We’re looking more directly at the work - what does it do?
Pierre Henry - Berlin: Symphony of a Great City
Neu - Isi
Douglas Quin - Fathom
Robert Ashley - Automatic Writing
Ennio Morricone (with Gruppo Di Improvvisazione Nuova Consonanza) - Seguita
Glenn Gould - Sibelius: Sonatina #1 In F Sharp Minor, Op. 67/3 - 3. Allegro Moderato
Syd Barret - Baby Lemonade
In each of these cases there was a clear response to something. The music didn’t float out there disconnected from a context, but of course that relationship isn’t cemented - as Phil gave personal examples of not making sound while performing ‘collaboratively’ or making ‘sound’ but perhaps not what the other performer wanted.
Bio Acoustics as mentioned in class usually refers to animals and insects, but I wonder if it would be possible to apply these ideas to humans.
Humans make sound, but because of our obsession with signs, the noise we make is often filtered out. We speak our own languages - or feel we’re only ever a few steps away from understanding the signal, informed greatly by intent. But if our sounds are not singular voices, if we listen to them as environmental, what objects emerge from within?
https://www.youtube.com/watch?v=OjJbV2hWCUU
youtube
What is the remainder of beauty, in sound?
My narrow focus with this idea right now is a listen to our qualities of speech. Whether this in public or private spaces - while trying to remove or suppress the text in speech. To record groups of people as a substance, rather than isolate-able parts.

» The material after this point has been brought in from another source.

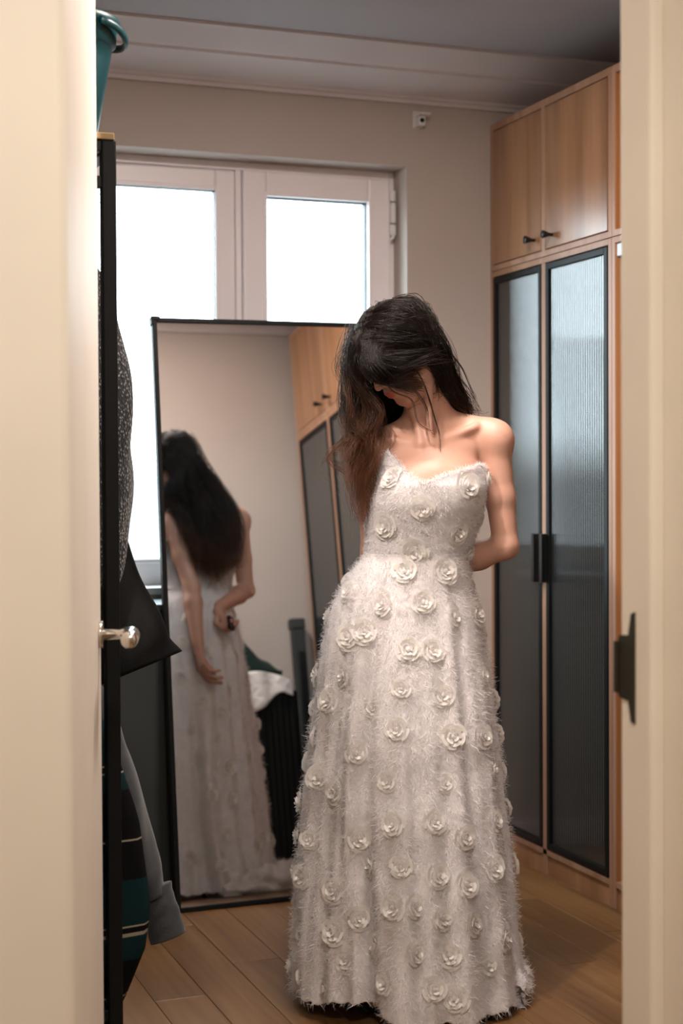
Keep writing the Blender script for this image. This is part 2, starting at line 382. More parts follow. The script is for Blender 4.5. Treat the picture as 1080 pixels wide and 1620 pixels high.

It seems important in what we listened to this week - from Pierre Henry’s black screen, to NEU!’s sparse production, to Gould’s allowance for editing, and Phil’s own present absence within collaboration to create space for... whatever comes. Simply the room for things to happen.
Producing sound is always research - Samartzis
This also felt like a really important point. And what might follow closely - that listening is equal to reading. Literature isn’t a kind of text, it’s a kind of reading, which requires both a hard and soft approach - you don’t want to give it too much license, or take the word as gospel, but you also don’t want to let your own education and previous experiences interfere too much with the potential of the interaction.